Omar : Les protestations en cours se reproduiront contre d’autres gouvernements dans ces deux pays mais aussi dans d’autres pays et, probablement, avec plus de violence si des changements importants ne se produisent pas dans le monde arabe. Pour ce qui est de la démocratie, l’affaire est très simple. Si votre peuple décide d’adopter des langues régionales au prix de l’abandon de sa langue il vous sera impossible d’atteindre vos objectifs. La démocratie que les populations réclament nécessite, comme nous l’avons dit auparavant, que les peuples deviennent maître chez-eux. Mais la qualité d’une société se mesure à l’aune de son attachement à sa langue qui demeure le seul moyen d’atteindre le progrès.

Hassan : Nous voyons que dans les pays développés et plus particulièrement dans les pays occidentaux, indépendamment de la couleur politique, le citoyen bénéficie de nombreux services dans les domaines de l’éducation, de l’emploi et de la sécurité sociale. C’est ce qui pousse nombre de personnes à émigrer depuis les pays arabes vers ces pays où elles sont assurées d’avoir le minimum vital.
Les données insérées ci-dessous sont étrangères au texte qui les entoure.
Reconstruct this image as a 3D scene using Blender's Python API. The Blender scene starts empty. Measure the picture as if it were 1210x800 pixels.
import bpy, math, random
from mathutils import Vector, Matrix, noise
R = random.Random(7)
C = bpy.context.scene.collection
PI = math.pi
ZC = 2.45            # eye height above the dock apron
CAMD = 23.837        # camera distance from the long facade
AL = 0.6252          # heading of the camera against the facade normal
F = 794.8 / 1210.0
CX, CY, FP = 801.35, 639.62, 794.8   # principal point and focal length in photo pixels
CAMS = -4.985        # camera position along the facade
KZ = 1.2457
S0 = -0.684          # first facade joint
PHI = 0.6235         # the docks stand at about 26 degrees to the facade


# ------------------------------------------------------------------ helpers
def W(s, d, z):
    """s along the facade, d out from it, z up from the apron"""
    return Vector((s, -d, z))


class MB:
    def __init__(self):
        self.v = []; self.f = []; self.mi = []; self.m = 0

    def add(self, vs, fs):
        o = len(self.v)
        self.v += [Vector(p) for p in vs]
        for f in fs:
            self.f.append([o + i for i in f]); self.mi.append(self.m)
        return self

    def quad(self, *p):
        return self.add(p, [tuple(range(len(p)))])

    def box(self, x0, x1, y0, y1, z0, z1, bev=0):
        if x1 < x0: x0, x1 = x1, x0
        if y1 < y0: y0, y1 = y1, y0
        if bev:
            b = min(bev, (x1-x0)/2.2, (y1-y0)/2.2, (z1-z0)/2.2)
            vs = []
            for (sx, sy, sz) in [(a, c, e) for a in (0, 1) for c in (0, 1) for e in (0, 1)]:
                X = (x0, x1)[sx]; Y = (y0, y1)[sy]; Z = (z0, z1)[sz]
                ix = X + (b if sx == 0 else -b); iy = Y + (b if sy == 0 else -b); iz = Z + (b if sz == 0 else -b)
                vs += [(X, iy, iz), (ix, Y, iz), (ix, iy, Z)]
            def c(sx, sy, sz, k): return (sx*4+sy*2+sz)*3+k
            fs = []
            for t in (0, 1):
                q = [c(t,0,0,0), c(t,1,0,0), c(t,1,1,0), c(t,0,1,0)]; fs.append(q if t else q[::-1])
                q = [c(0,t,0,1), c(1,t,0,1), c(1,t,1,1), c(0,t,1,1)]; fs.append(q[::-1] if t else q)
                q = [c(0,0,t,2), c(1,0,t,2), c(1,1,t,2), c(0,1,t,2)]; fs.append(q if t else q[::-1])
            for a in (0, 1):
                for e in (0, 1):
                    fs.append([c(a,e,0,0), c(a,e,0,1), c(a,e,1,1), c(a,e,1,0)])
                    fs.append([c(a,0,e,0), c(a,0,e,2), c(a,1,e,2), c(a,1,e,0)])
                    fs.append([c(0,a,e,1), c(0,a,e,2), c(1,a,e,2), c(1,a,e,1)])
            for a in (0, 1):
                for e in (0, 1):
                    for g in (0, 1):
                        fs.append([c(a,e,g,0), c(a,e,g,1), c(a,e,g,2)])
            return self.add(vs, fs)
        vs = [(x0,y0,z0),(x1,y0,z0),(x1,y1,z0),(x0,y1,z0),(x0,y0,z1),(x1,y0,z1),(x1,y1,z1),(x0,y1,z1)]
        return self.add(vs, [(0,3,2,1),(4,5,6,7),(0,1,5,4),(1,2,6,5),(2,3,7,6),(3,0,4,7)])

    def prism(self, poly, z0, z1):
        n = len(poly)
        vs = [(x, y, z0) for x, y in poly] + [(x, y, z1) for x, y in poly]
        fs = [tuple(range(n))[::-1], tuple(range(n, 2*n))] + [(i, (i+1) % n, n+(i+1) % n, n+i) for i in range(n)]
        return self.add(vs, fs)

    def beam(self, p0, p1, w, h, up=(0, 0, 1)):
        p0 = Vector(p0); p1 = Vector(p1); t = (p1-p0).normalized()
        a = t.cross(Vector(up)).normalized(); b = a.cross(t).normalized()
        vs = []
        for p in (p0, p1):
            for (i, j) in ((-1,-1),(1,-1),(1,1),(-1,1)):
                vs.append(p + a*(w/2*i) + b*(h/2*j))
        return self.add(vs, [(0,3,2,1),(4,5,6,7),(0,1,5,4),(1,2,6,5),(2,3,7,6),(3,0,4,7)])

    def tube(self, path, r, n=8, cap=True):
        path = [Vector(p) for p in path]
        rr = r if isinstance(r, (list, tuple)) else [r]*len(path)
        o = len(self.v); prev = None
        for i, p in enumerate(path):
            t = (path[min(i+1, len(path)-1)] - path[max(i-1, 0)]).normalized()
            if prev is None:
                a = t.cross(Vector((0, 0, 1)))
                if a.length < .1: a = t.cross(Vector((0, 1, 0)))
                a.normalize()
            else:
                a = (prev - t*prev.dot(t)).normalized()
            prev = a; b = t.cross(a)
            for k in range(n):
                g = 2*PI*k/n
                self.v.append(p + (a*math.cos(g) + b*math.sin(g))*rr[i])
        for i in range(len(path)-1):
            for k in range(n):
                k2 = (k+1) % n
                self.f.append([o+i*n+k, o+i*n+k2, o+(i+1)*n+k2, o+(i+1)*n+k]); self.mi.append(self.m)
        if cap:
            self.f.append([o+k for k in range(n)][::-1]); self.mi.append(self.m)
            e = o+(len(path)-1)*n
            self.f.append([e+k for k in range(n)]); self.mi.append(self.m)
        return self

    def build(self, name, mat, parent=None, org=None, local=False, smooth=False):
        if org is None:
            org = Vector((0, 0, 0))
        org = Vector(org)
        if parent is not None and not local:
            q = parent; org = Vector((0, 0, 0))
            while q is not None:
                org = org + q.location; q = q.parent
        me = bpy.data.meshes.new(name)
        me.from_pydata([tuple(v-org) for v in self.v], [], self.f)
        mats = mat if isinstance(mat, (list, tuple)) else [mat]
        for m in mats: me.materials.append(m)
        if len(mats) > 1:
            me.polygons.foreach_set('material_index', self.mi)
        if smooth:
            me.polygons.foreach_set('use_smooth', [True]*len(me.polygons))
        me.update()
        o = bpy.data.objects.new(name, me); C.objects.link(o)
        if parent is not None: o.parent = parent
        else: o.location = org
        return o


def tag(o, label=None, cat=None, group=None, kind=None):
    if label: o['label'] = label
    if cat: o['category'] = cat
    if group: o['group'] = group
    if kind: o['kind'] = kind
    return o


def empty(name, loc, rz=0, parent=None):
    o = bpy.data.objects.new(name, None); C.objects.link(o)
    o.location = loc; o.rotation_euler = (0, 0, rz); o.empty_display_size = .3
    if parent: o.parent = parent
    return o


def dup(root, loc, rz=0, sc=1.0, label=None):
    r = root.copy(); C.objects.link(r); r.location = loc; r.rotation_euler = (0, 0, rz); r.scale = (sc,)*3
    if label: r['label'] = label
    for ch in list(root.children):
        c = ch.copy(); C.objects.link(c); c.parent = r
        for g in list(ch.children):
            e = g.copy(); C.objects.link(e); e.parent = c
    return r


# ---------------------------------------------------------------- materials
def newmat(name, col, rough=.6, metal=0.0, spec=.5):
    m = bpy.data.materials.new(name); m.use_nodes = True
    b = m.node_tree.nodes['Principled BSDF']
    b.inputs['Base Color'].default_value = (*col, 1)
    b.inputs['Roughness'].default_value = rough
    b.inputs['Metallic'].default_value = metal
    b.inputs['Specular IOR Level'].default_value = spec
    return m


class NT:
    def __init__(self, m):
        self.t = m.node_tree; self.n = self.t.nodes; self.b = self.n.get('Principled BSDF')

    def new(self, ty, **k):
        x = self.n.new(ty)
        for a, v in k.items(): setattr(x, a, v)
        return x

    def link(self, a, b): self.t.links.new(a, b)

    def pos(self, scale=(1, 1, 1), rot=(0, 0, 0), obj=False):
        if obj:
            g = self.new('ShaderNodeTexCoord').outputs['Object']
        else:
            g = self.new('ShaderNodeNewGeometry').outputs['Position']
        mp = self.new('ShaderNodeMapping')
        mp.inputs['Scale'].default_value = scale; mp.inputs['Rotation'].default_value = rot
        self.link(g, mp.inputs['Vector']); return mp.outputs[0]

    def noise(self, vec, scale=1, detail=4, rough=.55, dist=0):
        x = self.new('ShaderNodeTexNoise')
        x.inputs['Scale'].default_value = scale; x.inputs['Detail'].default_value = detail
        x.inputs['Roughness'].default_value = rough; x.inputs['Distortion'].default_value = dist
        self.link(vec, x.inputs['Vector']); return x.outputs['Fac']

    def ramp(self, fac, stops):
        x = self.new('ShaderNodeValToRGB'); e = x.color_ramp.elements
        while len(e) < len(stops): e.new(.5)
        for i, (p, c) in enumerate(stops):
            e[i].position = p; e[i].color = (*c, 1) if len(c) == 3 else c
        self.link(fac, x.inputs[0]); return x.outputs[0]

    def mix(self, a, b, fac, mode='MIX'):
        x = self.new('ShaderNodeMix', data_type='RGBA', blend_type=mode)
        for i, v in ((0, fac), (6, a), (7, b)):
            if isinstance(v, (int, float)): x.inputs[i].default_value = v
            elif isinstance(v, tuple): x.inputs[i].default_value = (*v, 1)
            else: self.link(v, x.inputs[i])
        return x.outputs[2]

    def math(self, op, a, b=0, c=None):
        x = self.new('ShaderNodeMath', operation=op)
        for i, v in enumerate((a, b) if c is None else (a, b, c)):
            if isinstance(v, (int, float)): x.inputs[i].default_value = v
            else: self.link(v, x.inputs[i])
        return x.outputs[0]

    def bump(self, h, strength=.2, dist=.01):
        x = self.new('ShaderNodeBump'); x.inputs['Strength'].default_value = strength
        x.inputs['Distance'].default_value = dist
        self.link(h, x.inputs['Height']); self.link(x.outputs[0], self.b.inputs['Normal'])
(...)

Pourquoi ne pouvons-nous pas réaliser cela chez-nous ?

Omar : Pour commencer, vous devez savoir que les services que les gouvernements de ces pays fournissent à leurs citoyens sont dûs à ces derniers. Ce sont les peuples de ces pays qui ont choisi les gouvernements et les ont chargés de ce travail. Les gouvernements ne le font par bonté ou par philanthropie. Les peuples ont confié ces missions à leur gouvernement et les surveillent au travers des lois et règlements ; soit directement soit par l’intermédiaire des Parlements et des Municipalités. Les gouvernements et les partis au pouvoir sont sous surveillance et sont sanctionnés pour le moindre manquement. La sanction tombe à l’occasion des élections. Ces Etats sont régis par la loi et le pouvoir y est entre les mains du peuple ce qui rend les élections d’une importance capitale. Il s’agit des pays les plus avancés et les plus riches et on y prête une attention particulière à l’éducation et à la santé. Il est impossible de comparer les services publics dans ces pays à ceux dont bénéficie le citoyen dans les pays arabes. La cause en est que le poids des pays arabes se réduit à celui de leur classe instruite qui est très restreinte dans chaque Etat. Le peuple reste éloigné de son élite instruite et de l’Etat à cause de sa méconnaissance de la langue arabe et de son ignorance. Si tel n’était pas le cas, le peuple n’aurait pas accepté que ses deniers soient dilapidés pour enseigner une langue que personne ne parle. Si tel n’était pas le cas, le peuple aurait revivifié sa langue et en aurait imposé l’usage à tous.

Le mérite dans ces pays développés revient à ceux qui les ont gouvernés lors des siècles derniers. Ce sont eux qui imposèrent, par la force quand il le fallut, l’usage de leur langue à leur peuple à l’exclusion de tout autre dialecte. Ils ont, par la suite, généralisé l’enseignement  en partant du principe simple : « si tu n’as pas de langue, tu n’auras pas d’Etat ».

Khaled : On peut donc résumer le message des révolutions en cours par la formule : « vous avez abandonné votre langue, vous n’aurez pas d’Etat ».

Hassane : Quand Hosny Moubarak, sous la pression des manifestants au Caire, en Alexandrie et dans d’autres villes égyptiennes, avait annoncé sa démission du poste de président de la République en déclarant qu’il confie le pouvoir au Conseil Supérieur des Forces Armées, des manifestations de joie avaient parcouru toute l’Egypte et, au-delà, le Monde arabe. Quelles seront les conséquences d’un tel changement sur l’Egypte et sur le Monde arabe ?

Omar : Nous sommes, sans aucun doute, devant un événement qui est d’une importance comparable au pays où il s’est produit, c’est-à-dire l’Egypte. Il se produira la libération des prisonniers politiques, qui sont nombreux. Il s’en suivra une redistribution des cartes sur la scène politique et la participation de partis et d’organisations jusque là interdits puis l’abrogation de la loi martiale qui limitait les libertés depuis trop longtemps. Mais rien ne changera sur le plan social et économique.

D’autre part, nous faisons remarquer que Hosny Moubarak n’avait pas confié le pouvoir à la personne prévue par la Constitution mais à l’Armée, ce qui confirme ce que nous disions plus haut que la plupart des Etat arabes sont fondés sur les régimes mais pas sur la loi.